People often think that financial literacy is only applicable when one has started working. In fact, it is applicable to all stages of our life, from youth to retirement years.
Laying the foundation
Parents can give children a head start by helping them understand the value of money and the importance of savings. When children are mature enough to appreciate the complexities of investment, parents can involve them by letting them have a small stake in their investments.
Parents can also invest on their children's behalf early on and use the investment to demonstrate how the investment amount, horizon and time value of money should reflect one's financial goal.
Young adults need discipline
A lack of discipline in savings is an issue that many young adults face. They have the tendency to succumb to peer pressure and indulge in expensive exploits. It is important to instill financial literacy as young adults who control their spending from young tend to achieve their accumulation goal much earlier than those who spent indulgently.
Young adults should set clear financial goals and be disciplined in working towards that.

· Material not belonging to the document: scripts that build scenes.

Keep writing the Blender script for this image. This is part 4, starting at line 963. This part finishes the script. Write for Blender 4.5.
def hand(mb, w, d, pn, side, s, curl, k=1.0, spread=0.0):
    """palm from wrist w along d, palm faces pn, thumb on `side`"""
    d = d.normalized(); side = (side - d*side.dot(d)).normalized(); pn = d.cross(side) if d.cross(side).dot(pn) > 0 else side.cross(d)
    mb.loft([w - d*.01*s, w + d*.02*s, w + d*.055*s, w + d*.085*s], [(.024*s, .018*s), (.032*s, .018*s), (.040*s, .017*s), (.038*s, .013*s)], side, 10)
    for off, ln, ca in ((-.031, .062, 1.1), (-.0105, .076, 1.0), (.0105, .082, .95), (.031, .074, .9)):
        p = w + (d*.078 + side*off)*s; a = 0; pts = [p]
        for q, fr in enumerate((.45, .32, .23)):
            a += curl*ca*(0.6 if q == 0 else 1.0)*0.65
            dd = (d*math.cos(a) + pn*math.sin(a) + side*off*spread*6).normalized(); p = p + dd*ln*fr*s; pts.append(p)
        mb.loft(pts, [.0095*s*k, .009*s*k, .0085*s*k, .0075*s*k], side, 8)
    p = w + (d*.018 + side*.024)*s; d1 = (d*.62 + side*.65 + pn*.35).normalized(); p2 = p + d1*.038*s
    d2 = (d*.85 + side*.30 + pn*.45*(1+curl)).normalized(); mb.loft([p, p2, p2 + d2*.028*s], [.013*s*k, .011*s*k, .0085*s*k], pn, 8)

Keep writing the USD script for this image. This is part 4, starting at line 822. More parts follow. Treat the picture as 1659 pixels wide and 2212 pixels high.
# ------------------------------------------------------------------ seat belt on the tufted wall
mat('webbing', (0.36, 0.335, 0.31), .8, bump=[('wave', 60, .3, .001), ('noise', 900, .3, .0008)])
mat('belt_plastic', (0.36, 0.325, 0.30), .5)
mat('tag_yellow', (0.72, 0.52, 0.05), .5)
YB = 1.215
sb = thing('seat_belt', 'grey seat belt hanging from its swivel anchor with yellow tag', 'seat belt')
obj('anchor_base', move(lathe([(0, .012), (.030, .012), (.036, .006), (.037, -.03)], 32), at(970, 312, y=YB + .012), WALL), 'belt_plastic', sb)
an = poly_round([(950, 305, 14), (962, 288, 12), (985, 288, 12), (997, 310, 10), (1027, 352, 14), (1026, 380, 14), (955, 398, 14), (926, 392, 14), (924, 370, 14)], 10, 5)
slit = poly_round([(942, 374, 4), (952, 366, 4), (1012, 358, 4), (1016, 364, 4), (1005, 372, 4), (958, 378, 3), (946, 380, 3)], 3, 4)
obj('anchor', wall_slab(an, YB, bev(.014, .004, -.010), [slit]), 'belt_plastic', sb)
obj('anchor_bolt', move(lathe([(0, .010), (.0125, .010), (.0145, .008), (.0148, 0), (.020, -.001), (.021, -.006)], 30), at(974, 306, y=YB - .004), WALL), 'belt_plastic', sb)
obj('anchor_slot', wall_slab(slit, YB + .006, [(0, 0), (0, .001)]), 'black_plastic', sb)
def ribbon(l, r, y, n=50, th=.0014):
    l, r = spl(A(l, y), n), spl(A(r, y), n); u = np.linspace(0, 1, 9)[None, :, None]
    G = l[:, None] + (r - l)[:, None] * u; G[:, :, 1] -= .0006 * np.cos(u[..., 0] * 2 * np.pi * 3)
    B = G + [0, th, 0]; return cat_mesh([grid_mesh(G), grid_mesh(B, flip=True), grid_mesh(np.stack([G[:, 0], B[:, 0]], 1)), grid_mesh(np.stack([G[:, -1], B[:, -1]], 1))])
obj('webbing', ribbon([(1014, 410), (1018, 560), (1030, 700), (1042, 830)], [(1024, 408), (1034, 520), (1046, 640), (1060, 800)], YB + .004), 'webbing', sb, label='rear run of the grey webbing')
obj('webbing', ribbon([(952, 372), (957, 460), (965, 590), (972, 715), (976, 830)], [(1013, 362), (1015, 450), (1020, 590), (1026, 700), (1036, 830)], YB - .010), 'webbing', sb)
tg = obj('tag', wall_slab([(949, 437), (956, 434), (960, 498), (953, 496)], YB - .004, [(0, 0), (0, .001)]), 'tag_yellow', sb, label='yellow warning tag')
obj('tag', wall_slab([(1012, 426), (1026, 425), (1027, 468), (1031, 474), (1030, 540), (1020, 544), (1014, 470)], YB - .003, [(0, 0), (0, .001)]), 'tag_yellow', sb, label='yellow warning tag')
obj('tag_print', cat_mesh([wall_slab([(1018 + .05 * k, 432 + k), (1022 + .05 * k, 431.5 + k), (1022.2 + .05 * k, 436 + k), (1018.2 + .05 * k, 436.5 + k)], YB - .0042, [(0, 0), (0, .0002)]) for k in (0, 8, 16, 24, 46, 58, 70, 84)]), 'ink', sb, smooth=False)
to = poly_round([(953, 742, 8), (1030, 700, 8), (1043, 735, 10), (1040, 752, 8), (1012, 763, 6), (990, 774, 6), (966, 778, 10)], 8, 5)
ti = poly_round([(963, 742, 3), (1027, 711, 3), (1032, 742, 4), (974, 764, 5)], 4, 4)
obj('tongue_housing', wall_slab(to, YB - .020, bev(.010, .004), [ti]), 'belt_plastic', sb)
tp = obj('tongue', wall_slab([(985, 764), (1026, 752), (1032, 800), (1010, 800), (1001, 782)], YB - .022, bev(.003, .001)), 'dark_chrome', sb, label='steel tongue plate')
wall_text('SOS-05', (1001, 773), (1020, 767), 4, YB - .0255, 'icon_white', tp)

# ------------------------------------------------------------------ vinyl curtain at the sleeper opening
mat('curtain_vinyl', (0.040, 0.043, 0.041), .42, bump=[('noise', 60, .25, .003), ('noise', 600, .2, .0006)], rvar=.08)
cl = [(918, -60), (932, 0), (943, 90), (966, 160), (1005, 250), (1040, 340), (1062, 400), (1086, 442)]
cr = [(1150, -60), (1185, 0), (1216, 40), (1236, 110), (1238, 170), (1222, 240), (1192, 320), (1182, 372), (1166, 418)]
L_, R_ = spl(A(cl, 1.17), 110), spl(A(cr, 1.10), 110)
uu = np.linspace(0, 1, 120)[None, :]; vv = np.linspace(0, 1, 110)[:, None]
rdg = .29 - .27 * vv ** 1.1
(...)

Those who have difficulties controlling their spending can consider having different accounts for saving and transactional needs. They can also consider a debit card that will minimise overspending while giving them access to benefits typically accorded to credit cardholders.
Young adults can also take advantage of the various finance related workshops available to learn how to manage their finances properly.
Investments for working adults
Established adults should consider protecting and growing their wealth, especially for parents with dependent children, to ensure that they and their families' needs will be taken care of whatever the circumstances, and perhaps even leave something substantial behind for the next generation.
Ideally, working adults should save 15 to 35 per cent of their monthly income. After accumulating savings amounting to six months of expenses, they can explore ways to invest the savings to generate higher returns. There are many books and workshops where investors can learn about the various financial products. Prior to trading, they should also take advantage of the trial period that the various trading platforms offer to gain some hands-on experience.
When looking at various investment solutions, one should pay attention to the risks and returns. Younger investors may get carried away and not recognise that higher rate of returns are usually accompanied by a higher level of risk. Instead of looking at portfolios based on individual merits, young investors should look at how investing in a new investment product can help enhance the risk/return ratio of the overall portfolio.
It is important to have a diversified portfolio based on the three main asset classes (fixed income, equity and cash) and different sectors. It is also important to invest in asset classes that are not highly correlated for greater portfolio diversification.
Don't stop at retirement
While seniors will focus on wealth protection rather than accumulation, they need to make informed decisions about their various assets such as houses and ensuring they are sufficiently covered for living and healthcare expenses. Seniors may also wish to place their monies with less volatile vehicles such as fixed deposits.